Whenever two companies come together through the merger and acquisition (M&A) process, something many forget to consider are the difficulties that arise when two different company cultures come together. Oddly enough, even though it is this difference of cultures that often leads to M&A failure in delivering expected outcomes, surprisingly little attention is paid to the topic. I think there are two important lenses through which to view the topic. The first has to do with how you go about integrating diverse cultures, while the second is more about capitalizing on cultural diversity to leverage it into better performance for the new entity. But that’s getting ahead of myself. I need to cover some basics first.
Whether it’s a merger or an outright acquisition, bringing two organizations together to form one is a tough challenge. According to a 2011 survey by consulting firm Aon Hewitt, nearly 50% of M&A deals fail to achieve their stated objectives (source). Why do so many M&As fail to deliver the value people were expecting? There are lots of reasons, but the failure to integrate the two cultures in order to achieve optimal synergies is a prime suspect, being the second-most cited reason among the 123 organizations surveyed for the Aon Hewitt report, while another survey by Bain shows it as the number one cause of failure (source). And it probably is a driving force behind many of the other reasons cited. And yet most companies don’t even track cultural alignment as key metric in an M&A. Nearly 60% of them admitted to not having any particular approach to either assessing or integrating culture, and none of them could say their cultural integration efforts were effective (if there were any in the first place). It seems many companies have a vague sense that this important to the M&A, but once it’s in process it tends to drop off the radar screen because no one knows what to do about it.

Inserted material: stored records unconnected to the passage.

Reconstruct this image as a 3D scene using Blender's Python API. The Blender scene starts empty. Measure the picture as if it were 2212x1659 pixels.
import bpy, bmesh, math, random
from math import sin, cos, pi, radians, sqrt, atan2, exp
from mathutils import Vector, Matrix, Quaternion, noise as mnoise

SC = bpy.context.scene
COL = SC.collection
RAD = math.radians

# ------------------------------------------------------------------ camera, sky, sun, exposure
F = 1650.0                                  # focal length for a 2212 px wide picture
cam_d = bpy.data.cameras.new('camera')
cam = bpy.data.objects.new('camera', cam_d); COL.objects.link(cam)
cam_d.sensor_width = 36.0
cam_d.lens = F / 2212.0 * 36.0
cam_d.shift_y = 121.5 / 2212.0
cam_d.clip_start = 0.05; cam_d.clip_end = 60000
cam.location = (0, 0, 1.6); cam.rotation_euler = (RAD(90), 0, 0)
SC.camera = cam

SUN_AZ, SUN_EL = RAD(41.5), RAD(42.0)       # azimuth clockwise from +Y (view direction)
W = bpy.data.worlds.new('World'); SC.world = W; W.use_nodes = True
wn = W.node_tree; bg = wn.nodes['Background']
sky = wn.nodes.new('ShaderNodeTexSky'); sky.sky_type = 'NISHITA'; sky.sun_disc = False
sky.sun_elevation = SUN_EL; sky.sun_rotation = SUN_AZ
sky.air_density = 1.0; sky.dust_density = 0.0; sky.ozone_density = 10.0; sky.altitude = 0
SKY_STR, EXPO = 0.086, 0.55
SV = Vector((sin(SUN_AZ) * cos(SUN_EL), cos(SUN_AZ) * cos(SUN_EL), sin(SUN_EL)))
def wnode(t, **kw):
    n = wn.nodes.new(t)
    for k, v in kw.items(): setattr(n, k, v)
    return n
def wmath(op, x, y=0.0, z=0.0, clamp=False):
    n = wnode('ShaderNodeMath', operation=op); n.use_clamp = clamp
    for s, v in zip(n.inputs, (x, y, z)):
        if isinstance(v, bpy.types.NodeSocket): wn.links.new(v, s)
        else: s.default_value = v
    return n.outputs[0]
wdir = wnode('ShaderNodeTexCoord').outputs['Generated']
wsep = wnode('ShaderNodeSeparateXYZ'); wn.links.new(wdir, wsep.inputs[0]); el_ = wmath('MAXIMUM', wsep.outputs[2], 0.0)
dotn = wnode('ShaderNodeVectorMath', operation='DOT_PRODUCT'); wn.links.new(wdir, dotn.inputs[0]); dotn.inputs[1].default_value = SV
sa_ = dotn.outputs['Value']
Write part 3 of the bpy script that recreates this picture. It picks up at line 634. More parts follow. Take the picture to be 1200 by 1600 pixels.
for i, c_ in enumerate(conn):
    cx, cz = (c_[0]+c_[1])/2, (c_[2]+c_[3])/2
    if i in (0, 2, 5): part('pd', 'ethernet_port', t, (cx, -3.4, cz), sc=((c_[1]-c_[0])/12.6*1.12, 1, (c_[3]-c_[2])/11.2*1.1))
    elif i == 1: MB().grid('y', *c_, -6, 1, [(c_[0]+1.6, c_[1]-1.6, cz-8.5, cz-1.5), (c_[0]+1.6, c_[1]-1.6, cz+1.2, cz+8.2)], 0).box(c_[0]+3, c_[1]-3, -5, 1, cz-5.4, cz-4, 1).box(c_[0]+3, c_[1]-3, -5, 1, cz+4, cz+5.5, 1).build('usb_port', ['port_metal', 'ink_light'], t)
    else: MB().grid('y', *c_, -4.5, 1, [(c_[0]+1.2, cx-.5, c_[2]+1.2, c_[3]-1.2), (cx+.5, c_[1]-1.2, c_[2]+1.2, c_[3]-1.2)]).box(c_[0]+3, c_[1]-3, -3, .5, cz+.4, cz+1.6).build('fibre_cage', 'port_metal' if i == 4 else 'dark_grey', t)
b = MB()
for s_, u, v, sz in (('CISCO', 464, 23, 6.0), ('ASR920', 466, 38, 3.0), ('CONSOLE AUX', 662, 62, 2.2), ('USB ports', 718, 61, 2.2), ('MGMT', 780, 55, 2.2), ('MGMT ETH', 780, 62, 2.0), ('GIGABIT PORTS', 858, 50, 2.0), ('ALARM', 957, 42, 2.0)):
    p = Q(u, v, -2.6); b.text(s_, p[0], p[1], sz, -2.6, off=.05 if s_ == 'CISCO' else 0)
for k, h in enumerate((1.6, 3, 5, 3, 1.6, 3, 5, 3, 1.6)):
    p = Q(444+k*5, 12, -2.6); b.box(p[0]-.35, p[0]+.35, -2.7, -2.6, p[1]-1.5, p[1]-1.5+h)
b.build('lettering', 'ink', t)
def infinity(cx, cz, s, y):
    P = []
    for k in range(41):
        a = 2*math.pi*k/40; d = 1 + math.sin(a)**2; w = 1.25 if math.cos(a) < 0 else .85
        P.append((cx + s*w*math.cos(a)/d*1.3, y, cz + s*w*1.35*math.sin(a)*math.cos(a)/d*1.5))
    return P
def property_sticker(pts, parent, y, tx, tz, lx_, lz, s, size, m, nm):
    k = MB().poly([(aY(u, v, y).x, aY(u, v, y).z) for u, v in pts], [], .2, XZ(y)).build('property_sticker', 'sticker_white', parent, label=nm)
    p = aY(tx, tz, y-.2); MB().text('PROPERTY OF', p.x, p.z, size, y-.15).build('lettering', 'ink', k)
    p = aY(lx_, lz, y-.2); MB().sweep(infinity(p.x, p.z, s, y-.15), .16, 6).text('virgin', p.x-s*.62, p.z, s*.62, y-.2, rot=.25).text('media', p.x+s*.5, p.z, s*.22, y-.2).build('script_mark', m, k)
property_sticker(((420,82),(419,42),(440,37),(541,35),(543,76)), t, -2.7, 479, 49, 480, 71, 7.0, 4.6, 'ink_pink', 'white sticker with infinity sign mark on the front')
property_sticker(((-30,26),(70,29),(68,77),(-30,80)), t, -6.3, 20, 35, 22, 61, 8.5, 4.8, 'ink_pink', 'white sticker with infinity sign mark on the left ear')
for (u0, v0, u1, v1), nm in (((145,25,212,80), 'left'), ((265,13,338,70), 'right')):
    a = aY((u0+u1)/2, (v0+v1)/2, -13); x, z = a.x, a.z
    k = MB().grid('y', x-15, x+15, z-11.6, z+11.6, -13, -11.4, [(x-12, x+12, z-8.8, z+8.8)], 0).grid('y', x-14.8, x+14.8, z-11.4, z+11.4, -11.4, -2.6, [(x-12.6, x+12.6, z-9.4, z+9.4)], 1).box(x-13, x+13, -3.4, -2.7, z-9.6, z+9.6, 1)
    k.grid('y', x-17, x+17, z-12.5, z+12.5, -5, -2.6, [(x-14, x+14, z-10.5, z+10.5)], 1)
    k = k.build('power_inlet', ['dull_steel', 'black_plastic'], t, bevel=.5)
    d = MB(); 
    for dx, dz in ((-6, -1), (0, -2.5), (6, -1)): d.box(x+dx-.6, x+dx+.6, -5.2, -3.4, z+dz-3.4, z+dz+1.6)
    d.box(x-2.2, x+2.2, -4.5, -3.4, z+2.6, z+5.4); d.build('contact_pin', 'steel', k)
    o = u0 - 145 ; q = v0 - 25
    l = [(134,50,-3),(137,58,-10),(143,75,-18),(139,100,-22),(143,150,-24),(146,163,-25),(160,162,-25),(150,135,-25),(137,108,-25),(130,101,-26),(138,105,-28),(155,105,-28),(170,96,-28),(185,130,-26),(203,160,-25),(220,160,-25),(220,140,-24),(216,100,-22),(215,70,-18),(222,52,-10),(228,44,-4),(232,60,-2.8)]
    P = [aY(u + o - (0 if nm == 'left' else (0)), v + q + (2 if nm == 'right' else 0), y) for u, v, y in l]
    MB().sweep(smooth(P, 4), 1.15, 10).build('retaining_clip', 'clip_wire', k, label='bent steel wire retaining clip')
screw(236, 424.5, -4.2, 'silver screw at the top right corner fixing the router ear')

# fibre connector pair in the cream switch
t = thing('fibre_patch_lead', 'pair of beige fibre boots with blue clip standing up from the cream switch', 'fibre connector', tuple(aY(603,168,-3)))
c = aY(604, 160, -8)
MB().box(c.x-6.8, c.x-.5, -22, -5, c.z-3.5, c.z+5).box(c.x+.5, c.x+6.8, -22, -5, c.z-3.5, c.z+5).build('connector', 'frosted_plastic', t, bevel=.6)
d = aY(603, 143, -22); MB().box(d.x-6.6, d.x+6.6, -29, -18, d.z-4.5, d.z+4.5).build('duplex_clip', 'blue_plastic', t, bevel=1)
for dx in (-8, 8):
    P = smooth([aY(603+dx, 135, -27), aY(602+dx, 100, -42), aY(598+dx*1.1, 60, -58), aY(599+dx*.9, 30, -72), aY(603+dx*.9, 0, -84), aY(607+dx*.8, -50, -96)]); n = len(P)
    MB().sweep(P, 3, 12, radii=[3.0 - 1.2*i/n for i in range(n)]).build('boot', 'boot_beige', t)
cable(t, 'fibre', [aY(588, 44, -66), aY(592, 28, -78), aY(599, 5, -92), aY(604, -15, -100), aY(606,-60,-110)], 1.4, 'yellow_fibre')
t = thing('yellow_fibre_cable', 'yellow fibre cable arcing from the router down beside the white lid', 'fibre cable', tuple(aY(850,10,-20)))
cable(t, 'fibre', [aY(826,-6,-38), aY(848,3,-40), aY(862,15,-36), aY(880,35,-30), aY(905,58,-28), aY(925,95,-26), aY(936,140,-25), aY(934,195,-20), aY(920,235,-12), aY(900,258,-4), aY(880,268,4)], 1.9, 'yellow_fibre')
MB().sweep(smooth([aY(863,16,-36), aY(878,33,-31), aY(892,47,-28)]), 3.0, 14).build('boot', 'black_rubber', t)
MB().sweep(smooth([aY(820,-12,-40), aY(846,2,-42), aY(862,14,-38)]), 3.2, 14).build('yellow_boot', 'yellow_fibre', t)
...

What practices are most likely to make a big difference when facing an M&A cultural integration challenge? Here are three to try on:
Tackle it Head-On and Early
If you put it off, it will inevitably drop off the radar screen entirely, as has been shown by research. Companies facing this challenge need to put it front and center from the very beginning of the M&A process. This means spending significant amounts of time doing your due diligence on cultural integration from the time a deal is announced to the time it closes. And the work gets even more intense after that.
Move Beyond Assessing to Managing
Another key practice of companies who successfully navigate these tricky waters is not getting stuck in the cultural assessment stage. To be sure, accurately assessing different organizational cultures is fraught with difficulties, but you can’t let that bog you down (for more information on organizational culture assessments, see my previous articles on Assessing Your Organization’s Culture and Culture Assessments for Mergers and Acquisitions). What you’re managing (or leading) in reality is a change process, which means you should take some time to evaluate different change models and select one that’s a good fit for this major change project. The firms that fail in their M&A cultural integration efforts are those that never get beyond assessing the current state cultures and future desired states.
Robust Communication
Firms that are successful in M&A cultural integration are in constant communication with all stakeholders about what’s happening and why in the change management process. This is another effort that needs to begin early and extend throughout the life of the M&A process, both before and after the deal.
What many organizations fail to do is dig deeper than a superficial cultural assessment. Such superficial assessments can certainly identify the predominant cultural traits of both entities involved in the M&A, but what you really need to understand are the factors beneath the traits that drive culture. When you do that, you’ll have a much clearer picture of what needs to happen to make the M&A cultural integration successful.